Creato il 01 novembre 2011 da Symbel

Moralismo da social networkLa cronaca della settimana appena conclusa è stata prodiga di episodi drammatici, che hanno avuto un grande riscontro non solo nei media, ma anche nei social network, che si tratti di Facebook, come di Twitter.
Come sempre, però, oltre ai messaggi di cordoglio, ce ne sono stati degli altri che hanno alimentato una vera e propria polemica. E’ quello che succede quando esistono persone che si dilettano nel fare dello stupido moralismo sulla morte delle persone.
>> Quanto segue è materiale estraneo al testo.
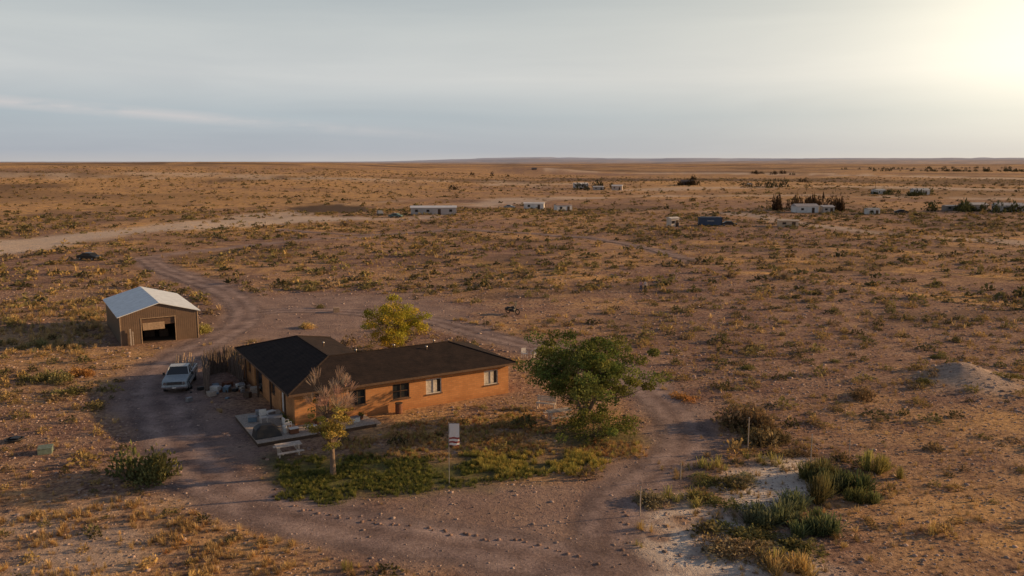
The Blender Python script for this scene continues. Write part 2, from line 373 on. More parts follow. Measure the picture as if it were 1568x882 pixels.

Infatti, la polemica nasce proprio dalla critica ai funerali in diretta del campione di moto GP, rispetto al silenzio che avvolge un’altra morte, quella di un uomo che ha dato la sua vita per salvare quella di una donna, trasformandosi in cadavere tra le acque di una maledetta alluvione.
Ma perchè? Perchè alcuni di noi sentono questo dannato bisogno di sentenziare su tutto e tutti, si fanno il fegato amaro per il gusto della condanna, un gusto che diventa necessità per questi cuori freddi e intrisi di rabbia. Sono arrabbiati, ma non sanno neanche con chi, così colgono un qualsiasi pretesto per sfogare il raconcore che consuma le loro esistenze. Biasimare una folla commossa davanti alla morte improvvisa di un ragazzo di ventiquattro anni, ma che volete?
D’altronde non aveva salvato la vita di nessuno Simoncelli, non era un contadino, un operaio, correva in moto ed era miliardario. Non merita la commozione generale, non merita le lacrime di milioni di persone alle sue esequie, non glielo aveva fatto fare nessuno a salire su quella moto domenica 23 ottobre, diciamo pure che se l’è un po’ cercata. E’ un po’ la filosofia del “peggio per lui!”.
E vien da sè il paragone con la recente scomparsa di Sandro Usai, il quarantenne di Monterosso rimasto vittima dell’alluvione che ha colpito la Liguria questi giorni. Lui era un uomo umile, sconosciuto al grande schermo e la sua morte non ha avuto la risonanza che i nuovi moralisti da strapazzo che popolano i social network avrebbero voluto. Come se il rispetto per la scomparsa di qualcuno fosse dato dal numero di link condivisi su Facebook o di video pubblicati su Youtube.
Come se il silenzio, non fosse esso stesso, la più grande forma di rispetto nei confronti della scomparsa di qualcuno.
Si definiscono personaggi provocatori, voci fuori dal coro, fautori di pensieri scomodi, coraggiosi. Sì perchè di coraggio ce ne vuole davvero tanto per screditare la morte di una persona, nell’apparente tentativo di elogiarne un’altra, ma col fine ultimo di mettere in mostra sé stessi.
Ci vuole coraggio soprattutto per speculare sulle tragedie, sul dramma di chi ne è coinvolto, sul dolore di chi resta, quel dolore che è sempre lo stesso, che tu sia bello o brutto, dolce o arrogante, miliardario o miserabile.